When APIs need to transmit binary data (images, files, certificates) within JSON payloads, Base64 encoding is the standard approach. Since JSON only supports text values, binary data must be encoded to Base64 before inclusion.

Authentication Headers

HTTP Basic Authentication encodes the username and password combination in Base64 before transmitting it in the Authorization header. While this is not encryption, it ensures the credentials are transmitted in a text-safe format.

Storing Binary Data in Text Formats

Databases, configuration files, and XML documents that only support text can store binary data by encoding it to Base64. This is common for storing encryption keys, certificates, and small binary blobs.

Base64 Is Not Encryption

A critical distinction: Base64 is not encryption. It provides no security whatsoever. Anyone can decode a Base64 string back to its original data without any key or password. Base64 is purely a data encoding scheme designed for safe transport, not confidentiality. If you need to protect data, use proper encryption algorithms like AES or RSA before optionally encoding the ciphertext to Base64 for transport.

Base64 Variants

There are several Base64 variants for different contexts:

  • Standard Base64: Uses A-Z, a-z, 0-9, +, / with = padding. Defined in RFC 4648.
  • URL-Safe Base64: Replaces + with - and / with _ to avoid URL encoding conflicts. Used in JWTs and URL parameters.
  • MIME Base64: Adds line breaks every 76 characters for email compatibility.

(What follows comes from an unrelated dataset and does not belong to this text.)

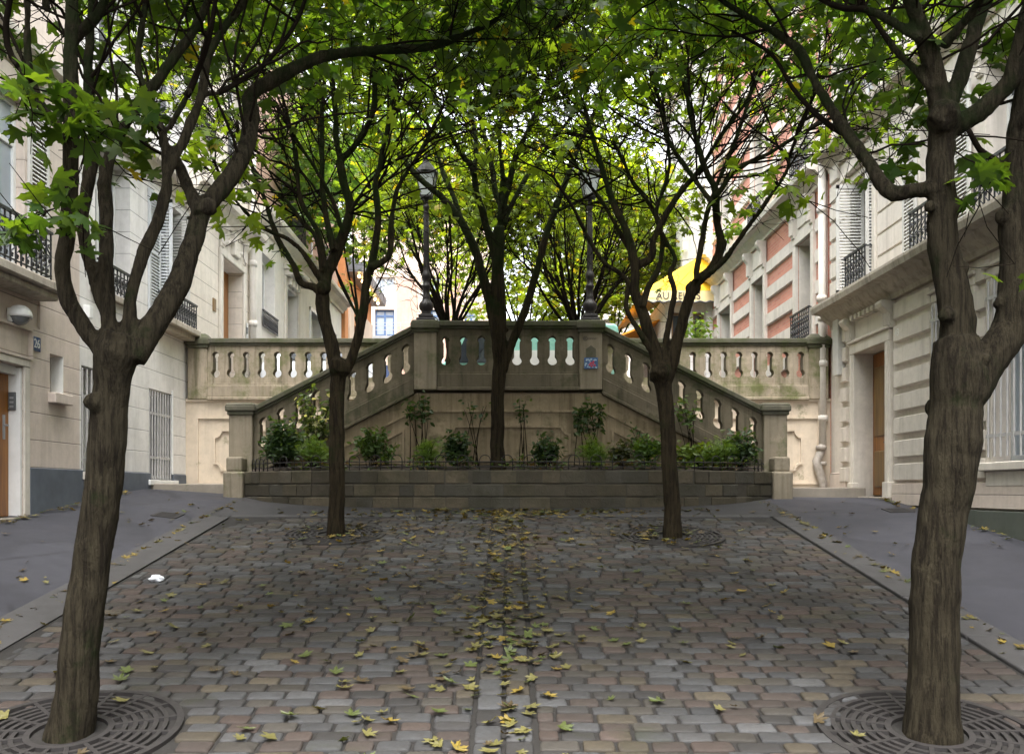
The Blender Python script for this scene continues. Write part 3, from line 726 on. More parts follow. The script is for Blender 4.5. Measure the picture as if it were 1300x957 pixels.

How to Use the Base64 Tool

Paste any text into the input field to encode it to Base64, or paste a Base64 string to decode it back to plain text. The tool handles standard and URL-safe variants, validates input format, and provides instant results. It runs entirely in your browser with no data transmitted to any server, ensuring complete privacy.

Size Considerations

Base64 encoding increases data size by approximately 33%. Three bytes of input become four characters of Base64 output. Keep this overhead in mind when encoding large files, as it impacts bandwidth and storage requirements.